Material:
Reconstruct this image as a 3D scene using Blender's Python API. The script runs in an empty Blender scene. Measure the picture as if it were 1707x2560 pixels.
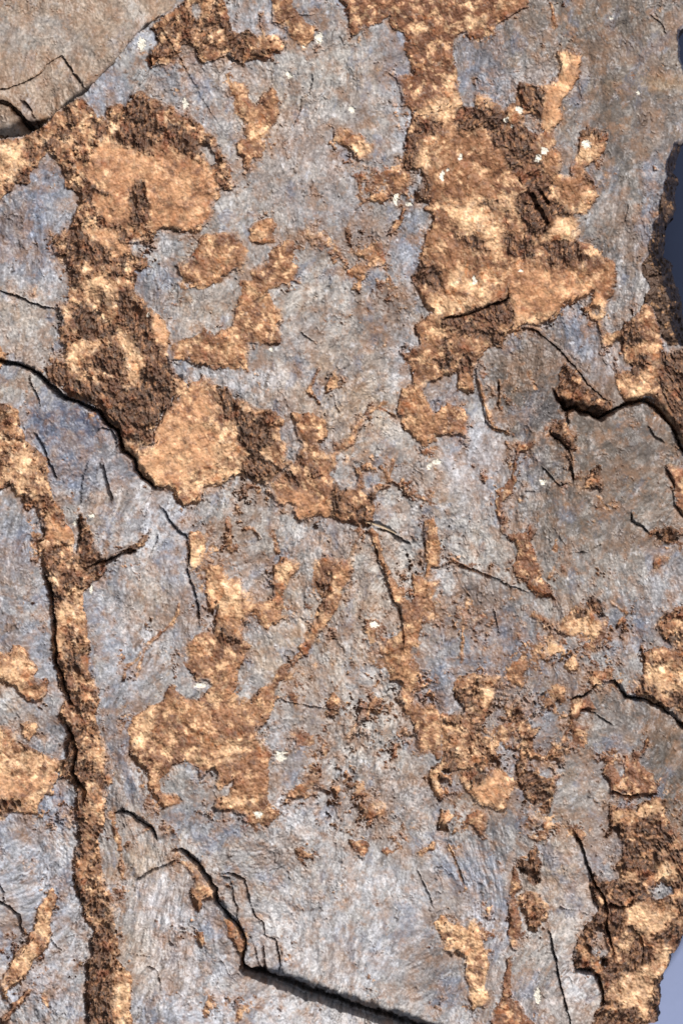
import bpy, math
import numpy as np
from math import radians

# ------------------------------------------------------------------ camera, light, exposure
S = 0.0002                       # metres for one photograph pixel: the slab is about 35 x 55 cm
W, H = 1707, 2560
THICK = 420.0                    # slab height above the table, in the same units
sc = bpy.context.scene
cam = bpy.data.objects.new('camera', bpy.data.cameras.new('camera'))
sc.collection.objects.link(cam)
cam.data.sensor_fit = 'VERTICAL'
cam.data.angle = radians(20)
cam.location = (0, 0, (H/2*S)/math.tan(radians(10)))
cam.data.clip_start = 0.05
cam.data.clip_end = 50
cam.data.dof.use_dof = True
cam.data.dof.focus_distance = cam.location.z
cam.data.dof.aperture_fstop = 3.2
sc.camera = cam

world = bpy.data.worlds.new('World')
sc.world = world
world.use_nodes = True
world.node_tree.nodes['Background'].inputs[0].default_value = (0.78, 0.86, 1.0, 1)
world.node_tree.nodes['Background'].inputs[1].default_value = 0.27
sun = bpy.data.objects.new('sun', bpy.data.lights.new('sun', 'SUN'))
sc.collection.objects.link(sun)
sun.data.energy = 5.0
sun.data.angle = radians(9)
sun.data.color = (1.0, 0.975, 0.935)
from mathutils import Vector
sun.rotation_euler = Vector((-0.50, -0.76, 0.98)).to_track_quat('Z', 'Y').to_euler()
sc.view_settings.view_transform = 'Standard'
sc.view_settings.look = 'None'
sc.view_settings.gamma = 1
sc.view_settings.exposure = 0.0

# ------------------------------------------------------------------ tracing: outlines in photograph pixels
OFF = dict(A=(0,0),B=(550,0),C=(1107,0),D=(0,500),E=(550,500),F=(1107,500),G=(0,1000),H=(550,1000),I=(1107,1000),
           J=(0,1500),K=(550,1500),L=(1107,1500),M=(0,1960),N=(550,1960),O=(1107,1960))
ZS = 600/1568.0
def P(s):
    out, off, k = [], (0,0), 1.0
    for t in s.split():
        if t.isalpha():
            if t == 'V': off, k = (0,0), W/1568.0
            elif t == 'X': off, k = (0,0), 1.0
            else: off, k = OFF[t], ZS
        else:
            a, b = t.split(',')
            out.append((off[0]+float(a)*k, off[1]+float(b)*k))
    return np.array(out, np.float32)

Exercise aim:
Return the whole listing, word for word, and leave out every picture.

Answer to this task:
Reconstruct this image as a 3D scene using Blender's Python API. The script runs in an empty Blender scene. Measure the picture as if it were 1707x2560 pixels.
import bpy, math
import numpy as np
from math import radians

# ------------------------------------------------------------------ camera, light, exposure
S = 0.0002                       # metres for one photograph pixel: the slab is about 35 x 55 cm
W, H = 1707, 2560
THICK = 420.0                    # slab height above the table, in the same units
sc = bpy.context.scene
cam = bpy.data.objects.new('camera', bpy.data.cameras.new('camera'))
sc.collection.objects.link(cam)
cam.data.sensor_fit = 'VERTICAL'
cam.data.angle = radians(20)
cam.location = (0, 0, (H/2*S)/math.tan(radians(10)))
cam.data.clip_start = 0.05
cam.data.clip_end = 50
cam.data.dof.use_dof = True
cam.data.dof.focus_distance = cam.location.z
cam.data.dof.aperture_fstop = 3.2
sc.camera = cam

world = bpy.data.worlds.new('World')
sc.world = world
world.use_nodes = True
world.node_tree.nodes['Background'].inputs[0].default_value = (0.78, 0.86, 1.0, 1)
world.node_tree.nodes['Background'].inputs[1].default_value = 0.27
sun = bpy.data.objects.new('sun', bpy.data.lights.new('sun', 'SUN'))
sc.collection.objects.link(sun)
sun.data.energy = 5.0
sun.data.angle = radians(9)
sun.data.color = (1.0, 0.975, 0.935)
from mathutils import Vector
sun.rotation_euler = Vector((-0.50, -0.76, 0.98)).to_track_quat('Z', 'Y').to_euler()
sc.view_settings.view_transform = 'Standard'
sc.view_settings.look = 'None'
sc.view_settings.gamma = 1
sc.view_settings.exposure = 0.0

# ------------------------------------------------------------------ tracing: outlines in photograph pixels
OFF = dict(A=(0,0),B=(550,0),C=(1107,0),D=(0,500),E=(550,500),F=(1107,500),G=(0,1000),H=(550,1000),I=(1107,1000),
           J=(0,1500),K=(550,1500),L=(1107,1500),M=(0,1960),N=(550,1960),O=(1107,1960))
ZS = 600/1568.0
def P(s):
    out, off, k = [], (0,0), 1.0
    for t in s.split():
        if t.isalpha():
            if t == 'V': off, k = (0,0), W/1568.0
            elif t == 'X': off, k = (0,0), 1.0
            else: off, k = OFF[t], ZS
        else:
            a, b = t.split(',')
            out.append((off[0]+float(a)*k, off[1]+float(b)*k))
    return np.array(out, np.float32)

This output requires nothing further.